Não precisamos de uma religião que fale da existência de algo superior, e que devemos fazer assim e assado, seguindo comportamentos e dogmas cegamente, de forma a não questionar padrões criados a uma conduta religiosa. Se começarmos a refletir sobre muitas coisas, por nossa própria conta, em nosso âmago, e olhando além da banalidade do dia a dia, não faz muito sentido que não haja algum sentido. Que os existencialistas nos perdoem por tal infâmia! Começamos a questionar porque existe algo em vez de nada! Quem sabe não seja possível chegar a um mesmo lugar por caminhos diferentes?
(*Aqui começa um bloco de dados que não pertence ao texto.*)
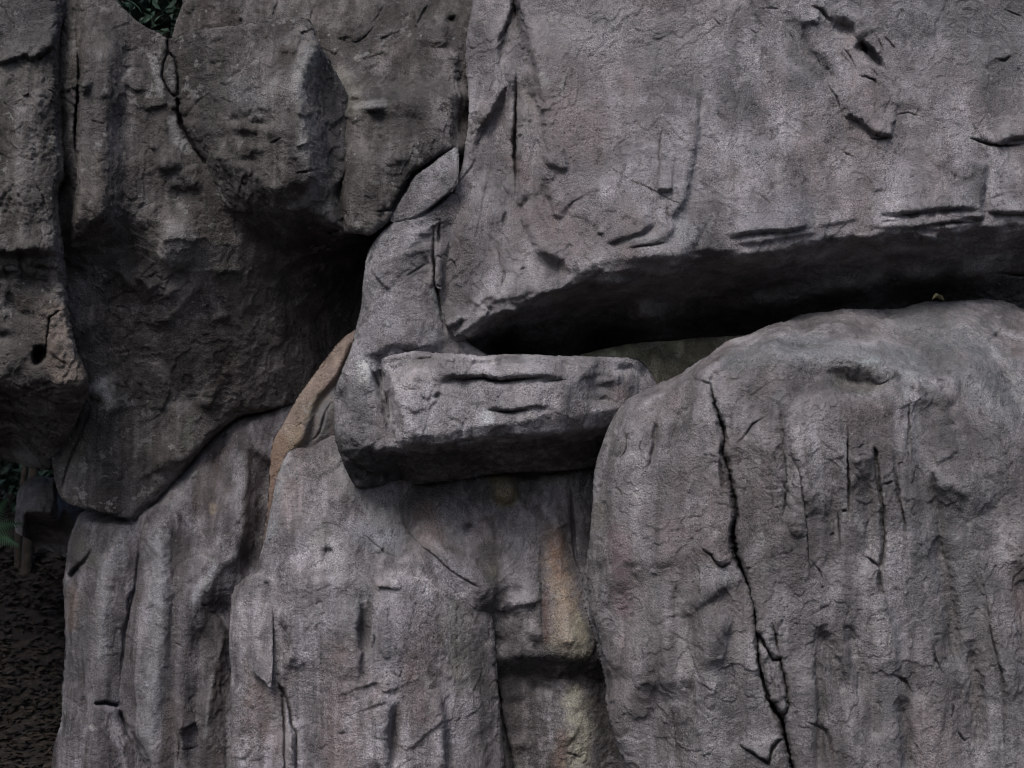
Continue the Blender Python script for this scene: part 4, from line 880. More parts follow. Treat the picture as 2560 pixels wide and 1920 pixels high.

Mas, é fato, que aquilo que chamamos de sociedade nunca facilitou ao indivíduo fazer um mergulho interior sobre a sua própria condição - com raras exceções - a andar com as próprias pernas. Se no passado agíamos sempre conforme os preceitos e valores tradicionais – sempre foi assim e logo esse é o comportamento correto – hoje, século XXI, nossa falta de introspecção é pautada por um ritmo acelerado, que impede a reflexão. Estamos atados aos caprichos de um padrão de sociedade consumista, hiperprodutivista, hiperindividualista, desequilibrada, narcísica, que preza primordialmente pelo entretenimento e ocupação. E estamos todos, sim, em gaiolas, presos; nem paramos, ao menos, para questionar quem nós somos. Uma vida irrefletida, diria Platão.
Os iluministas achavam que tínhamos chegado a maioridade. Ledo engano! Continuamos a ser conduzidos como rebanhos. Não estamos preparados para andarmos a sós, e muito menos encontrar algum ponto em comum além do que nos é imposto. Até a próxima!